- **Given problem**
Write out the lines from the top of the material through the line with "return [simple_station(s, GV", exactly and with nothing added.

··· Supplied material

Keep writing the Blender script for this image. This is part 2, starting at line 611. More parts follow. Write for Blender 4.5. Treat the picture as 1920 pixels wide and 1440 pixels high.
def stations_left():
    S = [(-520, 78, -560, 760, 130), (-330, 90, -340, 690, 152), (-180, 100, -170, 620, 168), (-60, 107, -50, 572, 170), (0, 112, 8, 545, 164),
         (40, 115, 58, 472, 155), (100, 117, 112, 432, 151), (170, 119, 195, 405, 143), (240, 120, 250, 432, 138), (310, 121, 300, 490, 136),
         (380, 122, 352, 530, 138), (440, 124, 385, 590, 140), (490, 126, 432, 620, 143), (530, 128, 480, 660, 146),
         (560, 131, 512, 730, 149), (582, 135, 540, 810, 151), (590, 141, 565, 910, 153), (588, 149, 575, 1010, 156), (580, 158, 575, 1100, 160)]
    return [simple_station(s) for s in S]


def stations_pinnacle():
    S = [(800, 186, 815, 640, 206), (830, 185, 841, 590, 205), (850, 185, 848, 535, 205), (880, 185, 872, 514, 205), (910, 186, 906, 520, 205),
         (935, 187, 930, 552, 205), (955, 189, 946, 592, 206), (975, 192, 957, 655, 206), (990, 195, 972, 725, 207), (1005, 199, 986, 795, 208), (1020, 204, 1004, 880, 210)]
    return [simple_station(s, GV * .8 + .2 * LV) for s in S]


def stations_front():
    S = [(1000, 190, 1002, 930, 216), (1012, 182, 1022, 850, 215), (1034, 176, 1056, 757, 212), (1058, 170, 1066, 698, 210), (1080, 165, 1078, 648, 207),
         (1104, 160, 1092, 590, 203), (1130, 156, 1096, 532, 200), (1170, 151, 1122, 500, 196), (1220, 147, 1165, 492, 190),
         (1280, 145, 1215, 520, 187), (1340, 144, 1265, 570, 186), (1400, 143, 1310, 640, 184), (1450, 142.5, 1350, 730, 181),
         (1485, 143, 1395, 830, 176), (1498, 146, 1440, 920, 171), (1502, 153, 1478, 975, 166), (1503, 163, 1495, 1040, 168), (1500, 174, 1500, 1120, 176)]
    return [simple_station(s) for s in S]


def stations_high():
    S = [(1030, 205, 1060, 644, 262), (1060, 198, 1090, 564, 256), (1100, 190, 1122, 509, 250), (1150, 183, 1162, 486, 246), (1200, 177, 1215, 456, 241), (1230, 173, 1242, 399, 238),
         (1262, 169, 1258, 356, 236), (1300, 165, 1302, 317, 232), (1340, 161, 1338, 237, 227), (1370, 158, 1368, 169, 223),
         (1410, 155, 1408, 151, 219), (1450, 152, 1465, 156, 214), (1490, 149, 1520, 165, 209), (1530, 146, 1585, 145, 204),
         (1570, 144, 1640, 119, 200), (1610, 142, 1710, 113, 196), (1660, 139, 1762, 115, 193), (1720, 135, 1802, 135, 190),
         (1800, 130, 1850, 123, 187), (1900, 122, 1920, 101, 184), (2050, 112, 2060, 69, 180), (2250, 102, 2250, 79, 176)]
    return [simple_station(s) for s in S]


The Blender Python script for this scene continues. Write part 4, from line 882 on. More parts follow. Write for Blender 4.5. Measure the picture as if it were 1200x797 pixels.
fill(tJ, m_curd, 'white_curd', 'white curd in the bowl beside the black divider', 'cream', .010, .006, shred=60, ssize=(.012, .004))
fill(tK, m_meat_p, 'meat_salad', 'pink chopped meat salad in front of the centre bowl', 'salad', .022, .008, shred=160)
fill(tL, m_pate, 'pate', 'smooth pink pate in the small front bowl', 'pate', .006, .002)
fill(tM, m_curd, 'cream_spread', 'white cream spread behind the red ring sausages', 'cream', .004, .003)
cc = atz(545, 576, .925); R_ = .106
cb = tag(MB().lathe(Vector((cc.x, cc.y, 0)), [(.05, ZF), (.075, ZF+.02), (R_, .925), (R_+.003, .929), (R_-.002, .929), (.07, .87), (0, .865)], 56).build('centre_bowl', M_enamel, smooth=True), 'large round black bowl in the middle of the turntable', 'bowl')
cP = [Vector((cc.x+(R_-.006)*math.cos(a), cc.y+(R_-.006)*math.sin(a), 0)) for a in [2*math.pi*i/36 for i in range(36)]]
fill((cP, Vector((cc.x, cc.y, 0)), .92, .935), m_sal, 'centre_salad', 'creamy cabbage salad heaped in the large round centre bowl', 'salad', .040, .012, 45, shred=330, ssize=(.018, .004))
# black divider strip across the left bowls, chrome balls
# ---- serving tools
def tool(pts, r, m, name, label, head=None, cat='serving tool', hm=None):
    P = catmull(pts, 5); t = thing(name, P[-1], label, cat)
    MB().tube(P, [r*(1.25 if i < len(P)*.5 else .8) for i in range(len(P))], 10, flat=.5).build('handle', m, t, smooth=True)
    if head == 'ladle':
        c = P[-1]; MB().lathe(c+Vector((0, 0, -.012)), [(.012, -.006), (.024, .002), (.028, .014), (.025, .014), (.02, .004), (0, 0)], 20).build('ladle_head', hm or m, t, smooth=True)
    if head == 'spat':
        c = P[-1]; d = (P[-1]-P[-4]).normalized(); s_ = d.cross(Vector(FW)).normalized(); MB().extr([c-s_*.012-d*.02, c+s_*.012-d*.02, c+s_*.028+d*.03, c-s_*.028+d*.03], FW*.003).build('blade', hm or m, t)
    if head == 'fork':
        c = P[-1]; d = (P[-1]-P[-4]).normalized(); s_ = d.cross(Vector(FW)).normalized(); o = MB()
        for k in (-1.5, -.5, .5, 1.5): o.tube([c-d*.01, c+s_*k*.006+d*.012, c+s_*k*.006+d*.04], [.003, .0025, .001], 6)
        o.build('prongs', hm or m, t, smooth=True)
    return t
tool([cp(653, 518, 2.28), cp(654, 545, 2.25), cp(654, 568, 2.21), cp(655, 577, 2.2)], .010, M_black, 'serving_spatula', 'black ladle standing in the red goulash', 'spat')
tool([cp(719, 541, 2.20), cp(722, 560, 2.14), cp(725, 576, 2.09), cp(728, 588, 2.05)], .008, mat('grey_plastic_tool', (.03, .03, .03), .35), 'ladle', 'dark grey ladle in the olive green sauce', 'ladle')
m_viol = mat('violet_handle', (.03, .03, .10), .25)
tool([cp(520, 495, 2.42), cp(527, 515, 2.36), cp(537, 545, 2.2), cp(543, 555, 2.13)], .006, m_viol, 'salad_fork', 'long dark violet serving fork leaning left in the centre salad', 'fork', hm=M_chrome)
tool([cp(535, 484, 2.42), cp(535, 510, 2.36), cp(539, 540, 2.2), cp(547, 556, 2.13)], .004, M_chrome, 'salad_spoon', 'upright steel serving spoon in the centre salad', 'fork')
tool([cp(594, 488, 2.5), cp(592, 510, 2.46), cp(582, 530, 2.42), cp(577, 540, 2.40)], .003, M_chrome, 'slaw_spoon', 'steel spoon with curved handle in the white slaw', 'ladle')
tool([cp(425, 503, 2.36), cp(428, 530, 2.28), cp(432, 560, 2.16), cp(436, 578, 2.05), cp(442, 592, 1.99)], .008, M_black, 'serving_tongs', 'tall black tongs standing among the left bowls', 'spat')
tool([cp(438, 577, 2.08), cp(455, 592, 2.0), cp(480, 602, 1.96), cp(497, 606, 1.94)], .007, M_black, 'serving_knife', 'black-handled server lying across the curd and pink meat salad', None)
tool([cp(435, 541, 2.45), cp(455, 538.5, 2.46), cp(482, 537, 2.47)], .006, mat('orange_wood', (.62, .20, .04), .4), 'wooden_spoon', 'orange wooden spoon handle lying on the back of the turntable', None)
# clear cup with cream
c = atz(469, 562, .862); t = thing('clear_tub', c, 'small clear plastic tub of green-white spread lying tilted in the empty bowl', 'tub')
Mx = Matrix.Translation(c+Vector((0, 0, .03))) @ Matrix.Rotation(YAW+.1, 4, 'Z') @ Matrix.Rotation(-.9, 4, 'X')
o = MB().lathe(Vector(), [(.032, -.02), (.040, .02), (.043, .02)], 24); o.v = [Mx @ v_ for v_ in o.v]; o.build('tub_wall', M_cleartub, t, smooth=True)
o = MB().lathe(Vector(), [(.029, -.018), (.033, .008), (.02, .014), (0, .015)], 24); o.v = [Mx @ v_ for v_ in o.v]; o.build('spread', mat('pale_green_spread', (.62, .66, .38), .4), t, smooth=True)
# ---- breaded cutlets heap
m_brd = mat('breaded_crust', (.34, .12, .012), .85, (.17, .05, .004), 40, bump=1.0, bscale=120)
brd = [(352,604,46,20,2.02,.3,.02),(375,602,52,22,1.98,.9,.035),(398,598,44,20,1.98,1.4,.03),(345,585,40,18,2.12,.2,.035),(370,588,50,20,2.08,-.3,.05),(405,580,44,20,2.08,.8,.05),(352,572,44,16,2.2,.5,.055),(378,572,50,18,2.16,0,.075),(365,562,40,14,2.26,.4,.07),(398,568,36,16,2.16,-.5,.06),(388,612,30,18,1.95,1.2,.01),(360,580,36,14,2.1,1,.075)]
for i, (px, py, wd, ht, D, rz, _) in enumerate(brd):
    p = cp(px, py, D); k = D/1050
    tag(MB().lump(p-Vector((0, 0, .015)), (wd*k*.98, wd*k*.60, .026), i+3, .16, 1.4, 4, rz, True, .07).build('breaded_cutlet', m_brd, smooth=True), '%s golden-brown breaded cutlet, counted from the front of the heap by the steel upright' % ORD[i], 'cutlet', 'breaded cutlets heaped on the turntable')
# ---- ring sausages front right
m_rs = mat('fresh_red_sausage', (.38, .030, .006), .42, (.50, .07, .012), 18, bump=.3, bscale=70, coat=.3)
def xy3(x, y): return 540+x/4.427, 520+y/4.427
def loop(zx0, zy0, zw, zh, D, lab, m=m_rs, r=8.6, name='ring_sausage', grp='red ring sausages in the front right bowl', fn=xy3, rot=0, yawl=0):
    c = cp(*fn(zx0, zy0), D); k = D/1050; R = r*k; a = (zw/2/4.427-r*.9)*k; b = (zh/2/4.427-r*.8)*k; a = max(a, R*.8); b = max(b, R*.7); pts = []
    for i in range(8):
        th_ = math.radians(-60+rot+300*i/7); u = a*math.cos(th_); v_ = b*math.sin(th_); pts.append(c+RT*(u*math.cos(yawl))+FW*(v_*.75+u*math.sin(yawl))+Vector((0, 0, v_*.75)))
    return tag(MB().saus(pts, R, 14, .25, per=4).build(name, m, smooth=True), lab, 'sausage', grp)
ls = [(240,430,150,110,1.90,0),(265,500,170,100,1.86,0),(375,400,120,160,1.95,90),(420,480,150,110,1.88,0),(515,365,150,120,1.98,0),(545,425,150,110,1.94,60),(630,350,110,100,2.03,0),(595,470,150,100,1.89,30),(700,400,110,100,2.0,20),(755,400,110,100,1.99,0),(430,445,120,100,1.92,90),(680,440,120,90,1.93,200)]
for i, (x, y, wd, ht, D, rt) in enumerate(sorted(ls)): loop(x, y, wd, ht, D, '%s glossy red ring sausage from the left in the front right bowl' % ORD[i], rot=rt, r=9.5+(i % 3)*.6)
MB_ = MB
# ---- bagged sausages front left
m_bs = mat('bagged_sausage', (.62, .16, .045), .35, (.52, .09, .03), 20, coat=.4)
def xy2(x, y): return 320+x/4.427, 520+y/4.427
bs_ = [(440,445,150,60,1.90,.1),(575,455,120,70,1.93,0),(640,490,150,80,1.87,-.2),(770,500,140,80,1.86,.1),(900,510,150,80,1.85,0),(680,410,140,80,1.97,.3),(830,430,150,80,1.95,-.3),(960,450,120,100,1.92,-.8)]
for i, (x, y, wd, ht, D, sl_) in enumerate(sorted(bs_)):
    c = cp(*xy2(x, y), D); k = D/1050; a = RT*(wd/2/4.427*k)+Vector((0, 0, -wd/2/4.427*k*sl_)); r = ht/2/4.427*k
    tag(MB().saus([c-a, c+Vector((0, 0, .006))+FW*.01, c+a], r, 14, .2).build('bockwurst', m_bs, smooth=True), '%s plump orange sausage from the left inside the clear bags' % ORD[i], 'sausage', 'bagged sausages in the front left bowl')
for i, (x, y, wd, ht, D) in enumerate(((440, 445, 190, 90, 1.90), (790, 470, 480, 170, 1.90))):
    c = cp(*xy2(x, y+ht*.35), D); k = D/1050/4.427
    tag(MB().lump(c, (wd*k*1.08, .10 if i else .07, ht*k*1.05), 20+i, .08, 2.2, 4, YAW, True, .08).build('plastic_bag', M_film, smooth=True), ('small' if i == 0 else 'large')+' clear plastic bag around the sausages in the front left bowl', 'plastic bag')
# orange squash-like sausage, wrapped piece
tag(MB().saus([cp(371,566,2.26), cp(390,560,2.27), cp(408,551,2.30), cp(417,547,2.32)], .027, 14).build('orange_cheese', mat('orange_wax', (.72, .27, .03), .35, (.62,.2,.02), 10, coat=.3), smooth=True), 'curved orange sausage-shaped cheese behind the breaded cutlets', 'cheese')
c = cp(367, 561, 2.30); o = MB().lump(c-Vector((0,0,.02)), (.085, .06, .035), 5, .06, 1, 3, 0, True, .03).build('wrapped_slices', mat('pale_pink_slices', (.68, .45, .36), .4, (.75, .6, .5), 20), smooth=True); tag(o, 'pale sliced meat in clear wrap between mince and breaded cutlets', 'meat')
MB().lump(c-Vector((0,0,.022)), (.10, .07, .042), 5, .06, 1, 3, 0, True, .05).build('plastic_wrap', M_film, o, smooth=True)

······

- **Solution to this problem**
Keep writing the Blender script for this image. This is part 2, starting at line 611. More parts follow. Write for Blender 4.5. Treat the picture as 1920 pixels wide and 1440 pixels high.
def stations_left():
    S = [(-520, 78, -560, 760, 130), (-330, 90, -340, 690, 152), (-180, 100, -170, 620, 168), (-60, 107, -50, 572, 170), (0, 112, 8, 545, 164),
         (40, 115, 58, 472, 155), (100, 117, 112, 432, 151), (170, 119, 195, 405, 143), (240, 120, 250, 432, 138), (310, 121, 300, 490, 136),
         (380, 122, 352, 530, 138), (440, 124, 385, 590, 140), (490, 126, 432, 620, 143), (530, 128, 480, 660, 146),
         (560, 131, 512, 730, 149), (582, 135, 540, 810, 151), (590, 141, 565, 910, 153), (588, 149, 575, 1010, 156), (580, 158, 575, 1100, 160)]
    return [simple_station(s) for s in S]


def stations_pinnacle():
    S = [(800, 186, 815, 640, 206), (830, 185, 841, 590, 205), (850, 185, 848, 535, 205), (880, 185, 872, 514, 205), (910, 186, 906, 520, 205),
         (935, 187, 930, 552, 205), (955, 189, 946, 592, 206), (975, 192, 957, 655, 206), (990, 195, 972, 725, 207), (1005, 199, 986, 795, 208), (1020, 204, 1004, 880, 210)]
    return [simple_station(s, GV * .8 + .2 * LV) for s in S]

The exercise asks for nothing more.